O novo quadro eleitoral: quando a demografia suplanta a geografia

A divisão ao meio deste Congresso torna também evidentes as divisões entre eleitorado. O caso da muito mediatizada corrida para o Senado no Texas é bom exemplo disso. De acordo com as projeções da NBC, o democrata Beto O’Rourke assegurou uma esmagadora maioria dos votos das minorias (63% dos latinos, 89% dos negros). Contou também com o voto dos mais jovens. Mas Ted Cruz agarrou o voto dos eleitores brancos (65%) e dos mais velhos, que geralmente têm números de participação eleitoral mais elevados.
Nancy Pelosi bem pode ter prometido união e bipartidarismo no seu discurso de vitória, mas os números revelam a verdade nua e crua: os Estados Unidos da América continuam, pelo menos, tão divididos como quando saíram das eleições presidenciais de 2016. A diferença relativamente ao passado é que, como relembra a New Yorker, a divisão já não se faz pelas antigas tendências geográficas: costa leste e oeste mais liberais, estados do sul mais conservadores e um midwest com um pouco de tudo. Agora, é a demografia quem manda, com as tendências de voto a dividirem-se por urbanos e suburbanos vs. rurais, minorias vs. brancos, eleitores com mais estudos vs. menos escolarizados.
Beto O'Rourke era uma das esperanças dos democratas para virar o Senado, mas a falta de apoio dos eleitores brancos e mais velhos foi decisiva (Drew Anthony Smith/Getty Images)
Na noite de terça-feira, Sherrod Brown, um dos senadores democratas que pôde cantar vitória ao segurar o seu lugar pelo Ohio — um estado do Rust Belt onde Trump colheu eleitores fruto dessa demografia — deu a receita que acredita porder levar os democratas ao sucesso em 2020: “Vocês [eleitores] provaram que ao colocar as pessoas primeiro e ao honrar a dignidade do trabalho, podemos ganhar num estado onde Donald Trump ganhou por quase 10 pontos”, afirmou. “Mas demonstraram também que o fazemos sem comprometer os direitos das mulheres ou os direitos civis ou os direitos LGBT.”

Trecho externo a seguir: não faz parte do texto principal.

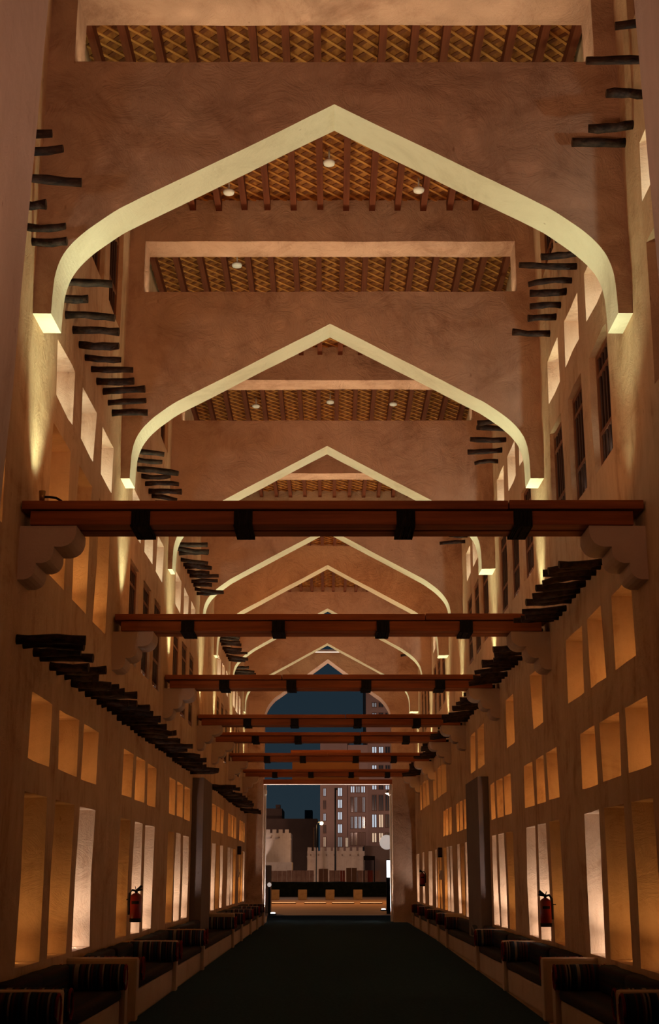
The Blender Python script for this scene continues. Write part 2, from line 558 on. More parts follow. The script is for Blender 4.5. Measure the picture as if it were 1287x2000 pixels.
for side, d0, d1, z0, z1, e, c, dep in lamps:
    X = XL if side < 0 else XR
    w = d1 - d0
    if z1 - z0 > 1.2:     # tall niche: narrow grazing beam from the sill, set towards the near reveal
        light('SPOT', 'niche_uplight', (X + side * dep * 0.5, d0 + w * 0.35, z0 + 0.03), e * 5.0, c, (0, w * 0.65, (z1 - z0) * 0.62), 0.02, angle=R(84), blend=1.0)
        light('POINT', 'niche_lamp', (X + side * dep * 0.6, d1 - 0.28, z0 + 0.05), e * (0.55 if e > 6 else 0.3), c, size=0.03)
    else:
        light('POINT', 'niche_lamp', (X + side * dep * 0.55, d0 + w * 0.45, z0 + 0.06), e, c, size=0.03)

# near pilasters that frame the view, and the two grey piers
def near_pilaster(xo, xb, xt, y0, y1, parent):
    bm = bmesh.new()
    zs = [3.0 + 9.2 * i / 12 for i in range(13)]
    rings = []
    for z in zs:
        x = xb + (xt - xb) * (z - 3.0) / 9.2
        rings.append([bm.verts.new((px + wob(px, py, z, 0.012, 1.1).x, py, z)) for px, py in ((xo, y0), (x, y0), (x, y1), (xo, y1))])
    for a, b in zip(rings, rings[1:]):
        for j in range(4):
            bm.faces.new((a[j], a[(j + 1) % 4], b[(j + 1) % 4], b[j]))
    bm.faces.new(rings[0])
    bm.faces.new(rings[-1])
    bmesh.ops.recalc_face_normals(bm, faces=bm.faces)
    return bm_obj('pilaster', bm, M['grey2'], parent)


near_pilaster(XL - 0.1, -2.565, -2.325, 7.2, 9.85, wall_l)
near_pilaster(XR + 0.1, 2.80, 2.64, 7.6, 10.2, wall_r)
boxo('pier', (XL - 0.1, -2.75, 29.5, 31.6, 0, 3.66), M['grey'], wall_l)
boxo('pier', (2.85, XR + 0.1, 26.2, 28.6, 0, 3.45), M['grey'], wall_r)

# ------------------------------------------------------------------ floor, outside ground
bm = bmesh.new()
box(bm, -5, 5, -2.5, DE + 1.0, -0.2, 0.0)
struct(bm_obj('floor', bm, M['paving']))
bm = bmesh.new()
box(bm, -160, 160, DE + 1.0, 420, -0.25, -0.004)
struct(bm_obj('ground', bm, M['paving']))
bm = bmesh.new()
_c = [(-2.25, 3.0), (2.22 + 38 * 3 / 2735, 3.0), (2.22 + 38 * 36 / 2735, 36.0), (2.72, DE), (2.72, DE + 8.5), (-2.6, DE + 8.5), (-2.25, DE)]
_lo = [bm.verts.new((x, y, 0.0)) for x, y in _c]
_hi = [bm.verts.new((x, y, 0.012)) for x, y in _c]
bm.faces.new(_hi)
for _i in range(len(_c)):
    bm.faces.new((_lo[_i], _lo[(_i + 1) % len(_c)], _hi[(_i + 1) % len(_c)], _hi[_i]))
tag(bm_obj('carpet', bm, M['carpet']), 'dark green black carpet runner covering the passage floor', 'carpet')
bm = bmesh.new()
box(bm, -3.8, 3.85, D_START - 0.3, D_START, 0, 12.2)
struct(bm_obj('wall_rear', bm, M['plaster']))

# ------------------------------------------------------------------ arch cross-walls
PROF = [(2.86, 7.07), (2.855, 7.30), (2.84, 7.50), (2.79, 7.68), (2.70, 7.83), (2.57, 7.97), (2.41, 8.10), (2.22, 8.235)]
APEX = 9.45
_p = [PROF[0]] + PROF + [(2.0, 8.354)]
_q = []
for _i in range(1, len(_p) - 2):
    for _j in range(4):
        _t = _j / 4
        _c = []
        for _a in (0, 1):
            p0_, p1_, p2_, p3_ = (_p[_i + m][_a] for m in (-1, 0, 1, 2))
            _c.append(0.5 * (2 * p1_ + (p2_ - p0_) * _t + (2 * p0_ - 5 * p1_ + 4 * p2_ - p3_) * _t ** 2 + (3 * p1_ - p0_ - 3 * p2_ + p3_) * _t ** 3))
        if not _q or _c[0] < _q[-1][0] - 1e-4:
            _q.append(tuple(_c))
PROF = _q + [PROF[-1]]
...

Com Brown a lançar as pistas para o Partido Democrata conseguir alinhar uma estratégia vencedora para 2020, refresca-se a atualidade do velho chavão que diz que as presidenciais se começam a preparar no dia a seguir às intercalares. Os democratas agarram-se a vitórias como as de Wexton, Underwood ou Delgado para inflamar mais a sua vitória na Câmara dos Representantes e preparam o futuro piscando também o olho à classe trabalhadora branca em alguns estados-chave.
Este não é, porém, um caminho tranquilo até à vitória. Madrugada dentro, com a maioria dos discursos proferidos, os ânimos mais calmos e alguns americanos já a caminho da cama, Donald Trump regressou ao Twitter para citar um antigo speech-writer de Nixon, Ben Stein: “Nos últimos 105 anos, só cinco vezes é que um Presidente no cargo conseguiu ganhar lugares no Senado no ano intercalar. O senhor Trump tem magia dentro dele.” Os democratas podem bem ter conseguido uma vitória, esta terça-feira, que irá complicar a vida ao Presidente — mas ele está mais do que preparado para esfregar sal nas feridas que lhes infligiu em 2016.